Pour que de telles clauses de dédit-formation soient licites, l’atteinte qu’elles portent à la « liberté du travail du salarié » doit également être « justifiées » et « proportionnée ». C’est pourquoi elles sont généralement construites de la même manière que la prime de fidélisation sur la base d’ « un remboursement dégressif diminuant en fonction de la durée de l’engagement restant à courir », tout en veillant à ne pas avoir pour effet de « priver le salarié de la faculté de démissionner » (5).

Ici, et pour revenir à notre affaire, les juges du droit ont finalement pu considérer que la prime de fidélisation s’articulait plutôt harmonieusement avec un remboursement proportionnel susceptible de venir compenser le temps de présence minimum que le salarié n’aurait pas entendu honorer.

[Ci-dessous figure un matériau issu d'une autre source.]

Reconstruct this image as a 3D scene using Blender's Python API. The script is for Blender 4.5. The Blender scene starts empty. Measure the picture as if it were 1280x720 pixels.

Ce qui, tout compte fait, permettait au salarié de conserver la partie de la prime de fidélisation correspondant à son temps de présence effective dans l’entreprise. Et à l’employeur de ne porter atteinte à sa liberté au travail que de manière « proportionnée », rendant ainsi recevable son exigence de remboursement.

 

 

(1) Art. 7 du décret d’Allarde des 2-17.03.1791 dispose qu’ « il sera libre à toute personne de faire tel négoce ou d’exercer telle profession, art ou métier, qu’elle trouvera bon ».

(2) Art. 431-1 C. pén.

(3) Décision du 28.05.83

(4) Cass. soc., 19.11.96, n° 94-19.404

(5) Cass. soc. 17.07.91, n° 88-40.201 : « les clauses de dédit formation sont licites dans la mesure où elles constituent la contrepartie d'un engagement pris par l'employeur d'assurer une formation entraînant des frais réels au-delà des dépenses imposées par la loi ou la convention collective et dans la mesure où elles n'ont pas pour effet de priver le salarié de la faculté de démissionner ».